*THE EXERCISE:* The entire listing is to be repeated verbatim.
[Begin]
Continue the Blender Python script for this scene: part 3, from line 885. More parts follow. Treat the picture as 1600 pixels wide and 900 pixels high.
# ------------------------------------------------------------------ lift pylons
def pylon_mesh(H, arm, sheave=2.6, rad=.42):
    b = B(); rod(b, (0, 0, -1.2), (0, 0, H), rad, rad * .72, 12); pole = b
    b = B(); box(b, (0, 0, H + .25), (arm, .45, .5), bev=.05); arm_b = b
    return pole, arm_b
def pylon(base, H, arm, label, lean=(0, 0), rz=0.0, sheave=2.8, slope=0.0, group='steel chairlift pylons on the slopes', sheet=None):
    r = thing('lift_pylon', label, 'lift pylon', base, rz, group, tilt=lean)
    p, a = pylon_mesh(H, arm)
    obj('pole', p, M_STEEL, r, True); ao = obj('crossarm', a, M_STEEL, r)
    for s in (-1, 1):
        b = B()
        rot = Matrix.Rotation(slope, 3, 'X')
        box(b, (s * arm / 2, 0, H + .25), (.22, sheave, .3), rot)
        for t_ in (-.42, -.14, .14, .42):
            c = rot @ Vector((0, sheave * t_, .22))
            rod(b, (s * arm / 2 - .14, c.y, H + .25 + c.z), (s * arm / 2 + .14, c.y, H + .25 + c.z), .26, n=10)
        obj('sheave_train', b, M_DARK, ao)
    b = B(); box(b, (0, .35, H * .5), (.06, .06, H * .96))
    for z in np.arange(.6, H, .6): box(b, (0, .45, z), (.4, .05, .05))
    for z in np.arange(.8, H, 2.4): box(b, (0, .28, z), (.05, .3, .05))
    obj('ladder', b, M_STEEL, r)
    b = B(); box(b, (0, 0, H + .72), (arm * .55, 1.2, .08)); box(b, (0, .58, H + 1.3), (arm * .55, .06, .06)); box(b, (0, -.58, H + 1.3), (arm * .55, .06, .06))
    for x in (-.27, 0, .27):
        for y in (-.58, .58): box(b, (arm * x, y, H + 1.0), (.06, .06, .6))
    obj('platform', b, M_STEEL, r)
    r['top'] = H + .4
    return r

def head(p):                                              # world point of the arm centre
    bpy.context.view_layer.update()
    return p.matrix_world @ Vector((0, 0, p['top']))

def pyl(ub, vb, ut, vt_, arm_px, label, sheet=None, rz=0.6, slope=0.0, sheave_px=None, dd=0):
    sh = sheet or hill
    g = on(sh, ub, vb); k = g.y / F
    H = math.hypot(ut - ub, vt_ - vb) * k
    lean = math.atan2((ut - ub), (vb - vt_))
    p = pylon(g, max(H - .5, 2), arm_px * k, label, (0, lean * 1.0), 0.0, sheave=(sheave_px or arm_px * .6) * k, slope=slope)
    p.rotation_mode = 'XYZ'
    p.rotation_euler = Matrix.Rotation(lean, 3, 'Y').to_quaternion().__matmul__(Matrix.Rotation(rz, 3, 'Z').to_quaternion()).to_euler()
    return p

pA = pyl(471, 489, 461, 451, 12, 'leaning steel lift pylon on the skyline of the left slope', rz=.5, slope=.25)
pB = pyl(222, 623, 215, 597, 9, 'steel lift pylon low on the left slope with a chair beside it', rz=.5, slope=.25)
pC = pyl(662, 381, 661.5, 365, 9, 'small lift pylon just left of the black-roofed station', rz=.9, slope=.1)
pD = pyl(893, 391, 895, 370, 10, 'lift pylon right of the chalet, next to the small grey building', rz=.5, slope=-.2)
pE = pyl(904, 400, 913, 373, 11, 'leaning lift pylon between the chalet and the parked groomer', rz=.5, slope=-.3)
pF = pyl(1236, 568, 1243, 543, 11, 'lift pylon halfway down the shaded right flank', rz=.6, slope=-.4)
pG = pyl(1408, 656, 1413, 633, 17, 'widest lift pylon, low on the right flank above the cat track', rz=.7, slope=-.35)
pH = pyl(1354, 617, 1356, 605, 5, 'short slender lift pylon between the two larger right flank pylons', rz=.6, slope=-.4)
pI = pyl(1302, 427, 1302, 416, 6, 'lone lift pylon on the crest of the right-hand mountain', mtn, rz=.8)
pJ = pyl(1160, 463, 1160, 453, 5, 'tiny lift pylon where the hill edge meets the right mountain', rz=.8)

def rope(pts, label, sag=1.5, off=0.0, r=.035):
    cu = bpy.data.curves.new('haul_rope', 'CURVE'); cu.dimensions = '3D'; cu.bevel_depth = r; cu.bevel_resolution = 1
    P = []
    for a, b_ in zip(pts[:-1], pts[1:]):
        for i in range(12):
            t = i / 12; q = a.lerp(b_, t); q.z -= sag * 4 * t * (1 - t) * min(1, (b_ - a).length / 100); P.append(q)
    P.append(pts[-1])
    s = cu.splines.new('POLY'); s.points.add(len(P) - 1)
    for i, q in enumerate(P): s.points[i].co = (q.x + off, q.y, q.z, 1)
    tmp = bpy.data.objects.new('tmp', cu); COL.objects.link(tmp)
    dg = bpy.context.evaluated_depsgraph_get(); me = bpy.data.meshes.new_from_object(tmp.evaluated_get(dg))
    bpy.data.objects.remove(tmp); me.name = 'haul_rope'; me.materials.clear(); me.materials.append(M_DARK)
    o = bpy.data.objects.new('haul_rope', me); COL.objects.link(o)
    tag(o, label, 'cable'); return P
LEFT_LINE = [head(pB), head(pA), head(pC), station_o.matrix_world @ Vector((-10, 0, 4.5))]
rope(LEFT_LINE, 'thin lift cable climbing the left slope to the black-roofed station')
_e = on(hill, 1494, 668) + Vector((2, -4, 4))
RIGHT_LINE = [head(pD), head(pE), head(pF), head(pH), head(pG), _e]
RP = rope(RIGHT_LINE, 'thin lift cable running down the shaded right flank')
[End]
*ANSWER TO THE TASK:*
Continue the Blender Python script for this scene: part 3, from line 885. More parts follow. Treat the picture as 1600 pixels wide and 900 pixels high.
# ------------------------------------------------------------------ lift pylons
def pylon_mesh(H, arm, sheave=2.6, rad=.42):
    b = B(); rod(b, (0, 0, -1.2), (0, 0, H), rad, rad * .72, 12); pole = b
    b = B(); box(b, (0, 0, H + .25), (arm, .45, .5), bev=.05); arm_b = b
    return pole, arm_b
def pylon(base, H, arm, label, lean=(0, 0), rz=0.0, sheave=2.8, slope=0.0, group='steel chairlift pylons on the slopes', sheet=None):
    r = thing('lift_pylon', label, 'lift pylon', base, rz, group, tilt=lean)
    p, a = pylon_mesh(H, arm)
    obj('pole', p, M_STEEL, r, True); ao = obj('crossarm', a, M_STEEL, r)
    for s in (-1, 1):
        b = B()
        rot = Matrix.Rotation(slope, 3, 'X')
        box(b, (s * arm / 2, 0, H + .25), (.22, sheave, .3), rot)
        for t_ in (-.42, -.14, .14, .42):
            c = rot @ Vector((0, sheave * t_, .22))
            rod(b, (s * arm / 2 - .14, c.y, H + .25 + c.z), (s * arm / 2 + .14, c.y, H + .25 + c.z), .26, n=10)
        obj('sheave_train', b, M_DARK, ao)
    b = B(); box(b, (0, .35, H * .5), (.06, .06, H * .96))
    for z in np.arange(.6, H, .6): box(b, (0, .45, z), (.4, .05, .05))
    for z in np.arange(.8, H, 2.4): box(b, (0, .28, z), (.05, .3, .05))
    obj('ladder', b, M_STEEL, r)
    b = B(); box(b, (0, 0, H + .72), (arm * .55, 1.2, .08)); box(b, (0, .58, H + 1.3), (arm * .55, .06, .06)); box(b, (0, -.58, H + 1.3), (arm * .55, .06, .06))
    for x in (-.27, 0, .27):
        for y in (-.58, .58): box(b, (arm * x, y, H + 1.0), (.06, .06, .6))
    obj('platform', b, M_STEEL, r)
    r['top'] = H + .4
    return r

def head(p):                                              # world point of the arm centre
    bpy.context.view_layer.update()
    return p.matrix_world @ Vector((0, 0, p['top']))

def pyl(ub, vb, ut, vt_, arm_px, label, sheet=None, rz=0.6, slope=0.0, sheave_px=None, dd=0):
    sh = sheet or hill
    g = on(sh, ub, vb); k = g.y / F
    H = math.hypot(ut - ub, vt_ - vb) * k
    lean = math.atan2((ut - ub), (vb - vt_))
    p = pylon(g, max(H - .5, 2), arm_px * k, label, (0, lean * 1.0), 0.0, sheave=(sheave_px or arm_px * .6) * k, slope=slope)
    p.rotation_mode = 'XYZ'
    p.rotation_euler = Matrix.Rotation(lean, 3, 'Y').to_quaternion().__matmul__(Matrix.Rotation(rz, 3, 'Z').to_quaternion()).to_euler()
    return p

pA = pyl(471, 489, 461, 451, 12, 'leaning steel lift pylon on the skyline of the left slope', rz=.5, slope=.25)
pB = pyl(222, 623, 215, 597, 9, 'steel lift pylon low on the left slope with a chair beside it', rz=.5, slope=.25)
pC = pyl(662, 381, 661.5, 365, 9, 'small lift pylon just left of the black-roofed station', rz=.9, slope=.1)
pD = pyl(893, 391, 895, 370, 10, 'lift pylon right of the chalet, next to the small grey building', rz=.5, slope=-.2)
pE = pyl(904, 400, 913, 373, 11, 'leaning lift pylon between the chalet and the parked groomer', rz=.5, slope=-.3)
pF = pyl(1236, 568, 1243, 543, 11, 'lift pylon halfway down the shaded right flank', rz=.6, slope=-.4)
pG = pyl(1408, 656, 1413, 633, 17, 'widest lift pylon, low on the right flank above the cat track', rz=.7, slope=-.35)
pH = pyl(1354, 617, 1356, 605, 5, 'short slender lift pylon between the two larger right flank pylons', rz=.6, slope=-.4)
pI = pyl(1302, 427, 1302, 416, 6, 'lone lift pylon on the crest of the right-hand mountain', mtn, rz=.8)
pJ = pyl(1160, 463, 1160, 453, 5, 'tiny lift pylon where the hill edge meets the right mountain', rz=.8)

def rope(pts, label, sag=1.5, off=0.0, r=.035):
    cu = bpy.data.curves.new('haul_rope', 'CURVE'); cu.dimensions = '3D'; cu.bevel_depth = r; cu.bevel_resolution = 1
    P = []
    for a, b_ in zip(pts[:-1], pts[1:]):
        for i in range(12):
            t = i / 12; q = a.lerp(b_, t); q.z -= sag * 4 * t * (1 - t) * min(1, (b_ - a).length / 100); P.append(q)
    P.append(pts[-1])
    s = cu.splines.new('POLY'); s.points.add(len(P) - 1)
    for i, q in enumerate(P): s.points[i].co = (q.x + off, q.y, q.z, 1)
    tmp = bpy.data.objects.new('tmp', cu); COL.objects.link(tmp)
    dg = bpy.context.evaluated_depsgraph_get(); me = bpy.data.meshes.new_from_object(tmp.evaluated_get(dg))
    bpy.data.objects.remove(tmp); me.name = 'haul_rope'; me.materials.clear(); me.materials.append(M_DARK)
    o = bpy.data.objects.new('haul_rope', me); COL.objects.link(o)
    tag(o, label, 'cable'); return P
LEFT_LINE = [head(pB), head(pA), head(pC), station_o.matrix_world @ Vector((-10, 0, 4.5))]
rope(LEFT_LINE, 'thin lift cable climbing the left slope to the black-roofed station')
_e = on(hill, 1494, 668) + Vector((2, -4, 4))
RIGHT_LINE = [head(pD), head(pE), head(pF), head(pH), head(pG), _e]
RP = rope(RIGHT_LINE, 'thin lift cable running down the shaded right flank')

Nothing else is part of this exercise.